CLBSD is built around several layers of abstractions, all controlled by Common Lisp structures and callback functions. The interface is meant to be easy for Emacs users to use.
CLBSD assumes host network reachability is pre-configured by the operator (LAN, WireGuard, Tailscale, etc.).
The core of CLBSD is the container abstraction. CLBSD provides a nice CL API over FreeBSD Jails and also Linux Docker containers.
Every container has an isolated ZFS dataset that lies on a zpool. This allows for clear separation and sharing of data, with redundancy and extremely easy migrations. ZFS datasets are logical partitions that can grow dynamically and package together filesystem, data, and snapshot history.
The CLBSD container abstraction creates a nice Lisp image that manages both jails and docker containers into a single abstraction. Containers are represented as Lisp objects that are all managed with a unified interface. Every running container can be modified like a lisp image through a remote SLIME connection.
Docker containers run inside a minimal Alpine Linux Bhyve VM, since Docker requires a real Linux kernel (FreeBSD jails cannot provide Linux namespaces or cgroups).
CLBSD treats reverse proxies (like Nginx) not as static services, but as dynamically generated artifacts of the Lisp control plane. By adding domain and port properties to a container’s struct, CLBSD automatically manages the routing of subdomains to their relevant jails or Docker microVMs.
Whenever the reconciliation loop detects a change in the active clbsd-state (such as a new service spinning up or an existing one going offline), a pure Lisp function maps over the active containers to generate a fresh nginx.conf string. This configuration is automatically written to the ZFS dataset of a dedicated routing jail, and a graceful service nginx reload is triggered. This creates a fully automated, functional ingress controller that exposes container endpoints on the host network interface(s).
The core of CBSD is its container management interface. Containers can be programatically controlled via a lisp library. They are powerful multithreaded abstractions over the host and guest systems.

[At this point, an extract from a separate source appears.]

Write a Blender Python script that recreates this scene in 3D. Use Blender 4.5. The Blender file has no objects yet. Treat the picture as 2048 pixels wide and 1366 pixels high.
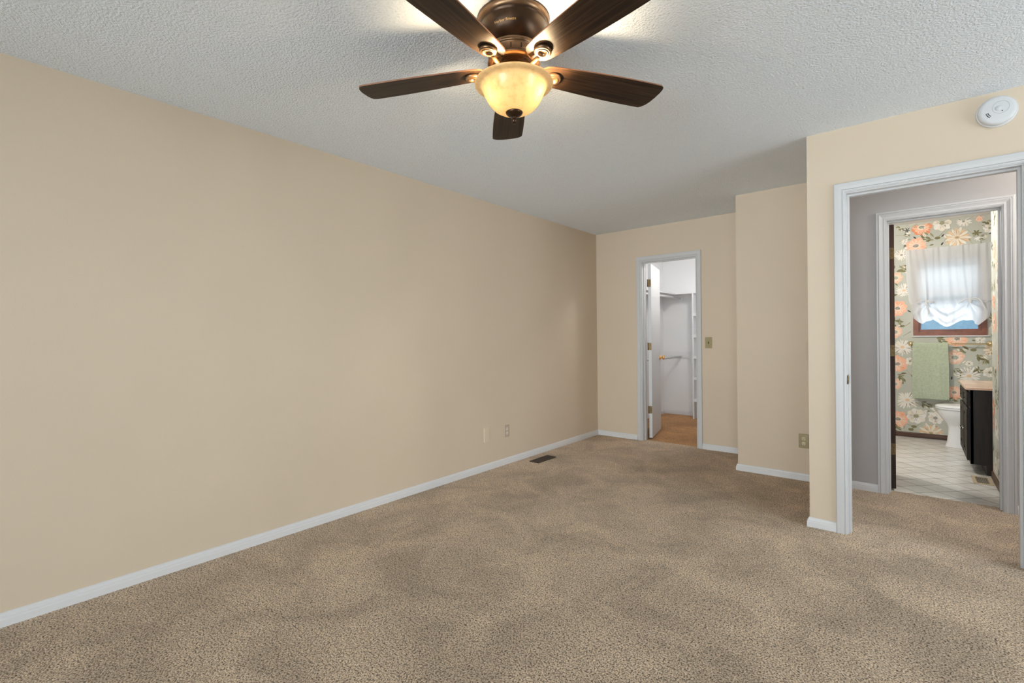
import bpy, bmesh, math, random
from mathutils import Vector, Matrix
R = math.radians
rnd = random.Random(7)
scene = bpy.context.scene
COL = scene.collection

# ------------------------------------------------------------------ camera
YAW, PITCH, ROLL = 0.69596, -0.002056, -0.010384
F_PX, SY = 961.355, -7.793
cam_pos = Vector((2.97725, 0.0, 1.20747))
fw = Vector((-math.sin(YAW)*math.cos(PITCH), math.cos(YAW)*math.cos(PITCH), math.sin(PITCH)))
rt = Vector((math.cos(YAW), math.sin(YAW), 0))
up = rt.cross(fw)
rt2 = rt*math.cos(ROLL) + up*math.sin(ROLL)
up2 = -rt*math.sin(ROLL) + up*math.cos(ROLL)
cd = bpy.data.cameras.new('camera')
cam = bpy.data.objects.new('camera', cd)
COL.objects.link(cam)
cd.sensor_width = 36.0
cd.sensor_fit = 'HORIZONTAL'
cd.lens = F_PX/2048*36
cd.shift_y = SY/2048
cd.clip_start = 0.02
M = Matrix((rt2, up2, -fw)).transposed().to_4x4()
M.translation = cam_pos
cam.matrix_world = M
scene.camera = cam

# ------------------------------------------------------------------ world, exposure, lights
scene.view_settings.view_transform = 'Standard'
scene.view_settings.look = 'None'
scene.view_settings.gamma = 1.0
scene.view_settings.use_curve_mapping = False
scene.view_settings.exposure = 0.15
scene.cycles.max_bounces = 14
scene.cycles.diffuse_bounces = 8
scene.cycles.transparent_max_bounces = 16
scene.cycles.sample_clamp_indirect = 6.0
scene.cycles.caustics_reflective = False
scene.cycles.caustics_refractive = False

w = bpy.data.worlds.new('sky')
scene.world = w
w.use_nodes = True
bg = w.node_tree.nodes['Background']
bg.inputs['Color'].default_value = (0.32, 0.66, 0.95, 1)
bg.inputs['Strength'].default_value = 0.55


def lamp(name, kind, loc, energy, color, size=0.05, size_y=None, aim=None, spread=None):
    ld = bpy.data.lights.new(name, kind)
    ld.energy = energy
    ld.color = color
    if kind == 'AREA':
        ld.shape = 'RECTANGLE'
        ld.size = size
        ld.size_y = size_y or size
        if spread:
            ld.spread = spread
    else:
        ld.shadow_soft_size = size
    o = bpy.data.objects.new(name, ld)
    COL.objects.link(o)
    o.location = loc
    if aim:
        o.rotation_euler = (Vector(aim)-Vector(loc)).to_track_quat('-Z', 'Y').to_euler()
    return o


DAY = (0.93, 0.965, 1.0)
REAR_Y, RIGHT_X, H = -4.2, 5.6, 2.44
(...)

Akin to docker-compose and service, you can write declarative container configurations in an init file. These can be updated on a running SBCL image by connecting directly through a REPL. Live Lisp code can be executed using a unified container API.
The host system all plug into the kqueue event notification systems. Using the same quicklisp library from above, you can register callbacks that map onto a set of kqueue events to create a custom event handling loop for each container. Events are processed completely separately in different threads for the different jails and containers present.

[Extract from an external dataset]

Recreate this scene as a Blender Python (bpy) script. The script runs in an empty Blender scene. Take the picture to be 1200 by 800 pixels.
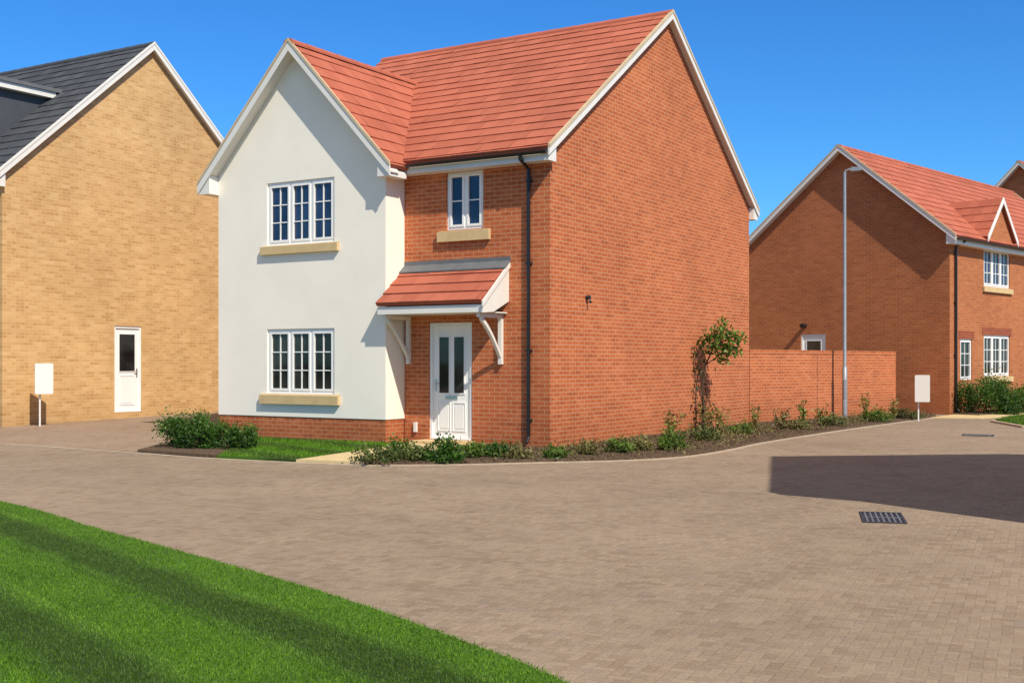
import bpy, bmesh, math, random
import numpy as np
from mathutils import Vector, Matrix
random.seed(4)
rng = np.random.default_rng(4)
scene = bpy.context.scene
col = scene.collection
H, FPX, HZ = 1.5, 1398.0, 424.0
Z = Vector((0, 0, 1))

def G(px, py, z=0.0):
    d = (H - z) * FPX / (py - HZ)
    return Vector(((px - 600) / FPX * d, d, z))

# ------------------------------------------------------------------ materials
class NT:
    def __init__(self, mat):
        mat.use_nodes = True
        self.nt = mat.node_tree
        self.b = self.nt.nodes.get('Principled BSDF')
        self.out = self.nt.nodes.get('Material Output')
    def n(self, t, **kw):
        nd = self.nt.nodes.new(t)
        for k, v in kw.items():
            setattr(nd, k, v)
        return nd
    def put(self, sock, val):
        if isinstance(val, bpy.types.NodeSocket):
            self.nt.links.new(val, sock)
        elif isinstance(val, (tuple, list)) and len(val) == 3 and sock.type == 'RGBA':
            sock.default_value = (*val, 1)
        else:
            sock.default_value = val
    def m(self, op, a, b=0.0, c=None):
        nd = self.n('ShaderNodeMath', operation=op)
        self.put(nd.inputs[0], a)
        if len(nd.inputs) > 1: self.put(nd.inputs[1], b)
        if c is not None: self.put(nd.inputs[2], c)
        return nd.outputs[0]
    def mix(self, fac, a, b, blend='MIX'):
        nd = self.n('ShaderNodeMix', data_type='RGBA', blend_type=blend)
        self.put(nd.inputs[0], fac); self.put(nd.inputs[6], a); self.put(nd.inputs[7], b)
        return nd.outputs[2]
    def noise(self, scale, vec=None, detail=4, rough=.55):
        nd = self.n('ShaderNodeTexNoise')
        nd.inputs['Scale'].default_value = scale
        nd.inputs['Detail'].default_value = detail
        nd.inputs['Roughness'].default_value = rough
        if vec is not None: self.put(nd.inputs['Vector'], vec)
        return nd.outputs['Fac']
    def ramp(self, fac, stops):
        nd = self.n('ShaderNodeValToRGB')
        cr = nd.color_ramp
        while len(cr.elements) < len(stops): cr.elements.new(.5)
        for e, (p, c) in zip(cr.elements, stops):
            e.position = p; e.color = (*c, 1)
        self.put(nd.inputs[0], fac)
        return nd.outputs[0]
    def mr(self, v, a, b, c, d):
        nd = self.n('ShaderNodeMapRange')
        self.put(nd.inputs[0], v)
        for i, x in enumerate((a, b, c, d)): nd.inputs[i + 1].default_value = x
        return nd.outputs[0]
    def grey(self, v):
        nd = self.n('ShaderNodeCombineColor')
        for i in range(3): self.put(nd.inputs[i], v)
        return nd.outputs[0]
    def bump(self, h, strength, dist):
        nd = self.n('ShaderNodeBump')
        nd.inputs['Strength'].default_value = strength
        nd.inputs['Distance'].default_value = dist
        self.put(nd.inputs['Height'], h)
        self.nt.links.new(nd.outputs[0], self.b.inputs['Normal'])
    def uv(self):
        return self.n('ShaderNodeTexCoord').outputs['UV']
    def pos(self):
        return self.n('ShaderNodeNewGeometry').outputs['Position']
    def base(self, c, rough=.8, spec=.3):
        self.put(self.b.inputs['Base Color'], c)
        self.put(self.b.inputs['Roughness'], rough)
        self.b.inputs['Specular IOR Level'].default_value = spec

def mat(name):
    m = bpy.data.materials.new(name)
    return m, NT(m)

def brick_mat(name, c1, c2, mortar, dark, light, msize=.0052, patch_amt=.38):
    m, t = mat(name)
    uv = t.uv()
    br = t.n('ShaderNodeTexBrick')
    br.offset = .5
    t.put(br.inputs['Vector'], uv)
    t.put(br.inputs['Color1'], c1); t.put(br.inputs['Color2'], c2); t.put(br.inputs['Mortar'], mortar)
    br.inputs['Scale'].default_value = 1
    br.inputs['Mortar Size'].default_value = msize
    br.inputs['Mortar Smooth'].default_value = .1
    br.inputs['Brick Width'].default_value = .225
    br.inputs['Row Height'].default_value = .075
    sx = t.n('ShaderNodeSeparateXYZ'); t.put(sx.inputs[0], uv)
    row = t.m('FLOOR', t.m('DIVIDE', sx.outputs[1], .075))
    odd = t.m('FLOORED_MODULO', row, 2.0)
    cx = t.m('FLOOR', t.m('ADD', t.m('DIVIDE', sx.outputs[0], .225), t.m('MULTIPLY', odd, .5)))
    cv = t.n('ShaderNodeCombineXYZ'); t.put(cv.inputs[0], cx); t.put(cv.inputs[1], row)
    wn = t.n('ShaderNodeTexWhiteNoise'); t.put(wn.inputs['Vector'], cv.outputs[0])
    big = t.noise(.45, uv, 5, .6)
    fine = t.noise(60, uv, 3)
    notm = t.m('SUBTRACT', 1.0, br.outputs['Fac'])
    dk_ = t.mr(wn.outputs['Value'], .70, 1.0, 0, patch_amt)
    c = t.mix(t.m('MULTIPLY', dk_, notm), br.outputs['Color'], dark)
    lt_ = t.mr(wn.outputs['Value'], 0, .25, patch_amt, 0)
    c = t.mix(t.m('MULTIPLY', lt_, notm), c, light)
    c = t.mix(1.0, c, t.grey(t.mr(big, .3, .7, .88, 1.08)), 'MULTIPLY')
    c = t.mix(1.0, c, t.grey(t.mr(fine, .3, .7, .88, 1.12)), 'MULTIPLY')
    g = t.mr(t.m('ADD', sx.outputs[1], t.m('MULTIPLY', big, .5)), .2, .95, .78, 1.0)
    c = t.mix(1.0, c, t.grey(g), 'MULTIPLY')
    t.base(c, .9, .15)
    h = t.m('ADD', t.m('MULTIPLY', br.outputs['Fac'], -1.0), t.m('MULTIPLY', fine, .3))
    t.bump(h, .45, .005)
    return m

def tile_mat(name, c1, c2):
    m, t = mat(name)
    at = t.n('ShaderNodeAttribute', attribute_name='rnd')
    c = t.mix(at.outputs['Fac'], c1, c2)
    p = t.pos()
    c = t.mix(1.0, c, t.grey(t.mr(t.noise(.7, p, 5), .3, .7, .88, 1.09)), 'MULTIPLY')
    fine = t.noise(45, p, 3)
    c = t.mix(1.0, c, t.grey(t.mr(fine, .3, .7, .9, 1.08)), 'MULTIPLY')
    t.base(c, .8, .2)
    t.bump(fine, .25, .004)
    return m

def plain(name, c, rough=.5, spec=.4, var=.06, nscale=3, bump=0, metal=0):
    m, t = mat(name)
    p = t.pos()
    f = t.noise(nscale, p, 5)
    cc = t.mix(1.0, c, t.grey(t.mr(f, .3, .7, 1 - var, 1 + var)), 'MULTIPLY')
    t.base(cc, rough, spec)
    t.b.inputs['Metallic'].default_value = metal
    if bump:
        t.bump(t.noise(90, p, 3), bump, .004)
    return m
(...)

CLBSD comes with a minimal GNU Emacs package (can be installed through straight.el) that allows you to manage your live running homelab, its containers, and more.

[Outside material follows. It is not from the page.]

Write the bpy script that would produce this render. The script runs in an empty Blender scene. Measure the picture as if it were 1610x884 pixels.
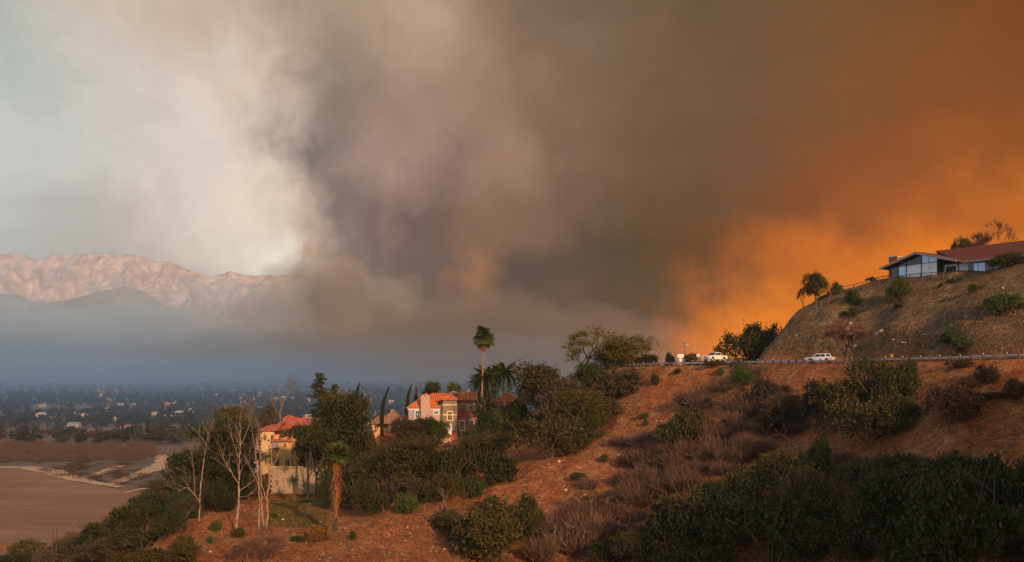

A Dynamic org mode buffer will allow for interactive control of running images. It is created using org-dblock, allowing for dynamic org mode blocks. It abstracts over the quicklisp library described in Layer 2.
CLBSD also creates a remote connection to your SLIME server that autoloads all the context and APIs with a single keybinding. This way, for fine control, users can login to a direct REPL where they can send custom callbacks, monitor usage, and more. Changes from declarative configuration file will be dynamically reconciled to become persistent.
The running state of a system and its data should be able to be easily migrated between machines and reproduced exactly.